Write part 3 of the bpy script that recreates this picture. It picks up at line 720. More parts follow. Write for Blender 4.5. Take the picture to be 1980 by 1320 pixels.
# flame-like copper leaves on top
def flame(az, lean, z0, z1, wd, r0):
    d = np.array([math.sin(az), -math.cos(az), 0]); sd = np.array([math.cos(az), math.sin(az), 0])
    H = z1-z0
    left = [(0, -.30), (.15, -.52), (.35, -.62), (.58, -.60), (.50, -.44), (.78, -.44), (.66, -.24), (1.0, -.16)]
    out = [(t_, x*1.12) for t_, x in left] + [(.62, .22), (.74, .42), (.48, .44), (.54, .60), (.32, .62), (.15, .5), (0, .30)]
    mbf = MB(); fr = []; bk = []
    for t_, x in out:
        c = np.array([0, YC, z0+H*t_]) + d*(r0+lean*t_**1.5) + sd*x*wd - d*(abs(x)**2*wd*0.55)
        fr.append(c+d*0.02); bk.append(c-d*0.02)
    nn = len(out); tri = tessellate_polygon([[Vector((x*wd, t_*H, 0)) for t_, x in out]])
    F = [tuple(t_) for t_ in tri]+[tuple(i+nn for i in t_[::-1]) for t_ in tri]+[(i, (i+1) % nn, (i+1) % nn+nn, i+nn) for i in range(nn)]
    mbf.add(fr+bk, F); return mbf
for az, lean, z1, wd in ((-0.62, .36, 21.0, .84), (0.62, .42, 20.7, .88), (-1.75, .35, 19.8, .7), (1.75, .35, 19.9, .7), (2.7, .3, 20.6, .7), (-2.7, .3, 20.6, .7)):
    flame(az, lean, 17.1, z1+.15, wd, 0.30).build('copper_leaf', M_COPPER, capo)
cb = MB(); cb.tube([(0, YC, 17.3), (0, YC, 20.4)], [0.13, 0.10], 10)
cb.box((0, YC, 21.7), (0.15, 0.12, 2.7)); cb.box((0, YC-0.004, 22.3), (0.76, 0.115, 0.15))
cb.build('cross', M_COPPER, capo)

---

Given task →
Retype the data in full and match it exactly.

Exercise solution →
Write part 3 of the bpy script that recreates this picture. It picks up at line 720. More parts follow. Write for Blender 4.5. Take the picture to be 1980 by 1320 pixels.
# flame-like copper leaves on top
def flame(az, lean, z0, z1, wd, r0):
    d = np.array([math.sin(az), -math.cos(az), 0]); sd = np.array([math.cos(az), math.sin(az), 0])
    H = z1-z0
    left = [(0, -.30), (.15, -.52), (.35, -.62), (.58, -.60), (.50, -.44), (.78, -.44), (.66, -.24), (1.0, -.16)]
    out = [(t_, x*1.12) for t_, x in left] + [(.62, .22), (.74, .42), (.48, .44), (.54, .60), (.32, .62), (.15, .5), (0, .30)]
    mbf = MB(); fr = []; bk = []
    for t_, x in out:
        c = np.array([0, YC, z0+H*t_]) + d*(r0+lean*t_**1.5) + sd*x*wd - d*(abs(x)**2*wd*0.55)
        fr.append(c+d*0.02); bk.append(c-d*0.02)
    nn = len(out); tri = tessellate_polygon([[Vector((x*wd, t_*H, 0)) for t_, x in out]])
    F = [tuple(t_) for t_ in tri]+[tuple(i+nn for i in t_[::-1]) for t_ in tri]+[(i, (i+1) % nn, (i+1) % nn+nn, i+nn) for i in range(nn)]
    mbf.add(fr+bk, F); return mbf
for az, lean, z1, wd in ((-0.62, .36, 21.0, .84), (0.62, .42, 20.7, .88), (-1.75, .35, 19.8, .7), (1.75, .35, 19.9, .7), (2.7, .3, 20.6, .7), (-2.7, .3, 20.6, .7)):
    flame(az, lean, 17.1, z1+.15, wd, 0.30).build('copper_leaf', M_COPPER, capo)
cb = MB(); cb.tube([(0, YC, 17.3), (0, YC, 20.4)], [0.13, 0.10], 10)
cb.box((0, YC, 21.7), (0.15, 0.12, 2.7)); cb.box((0, YC-0.004, 22.3), (0.76, 0.115, 0.15))
cb.build('cross', M_COPPER, capo)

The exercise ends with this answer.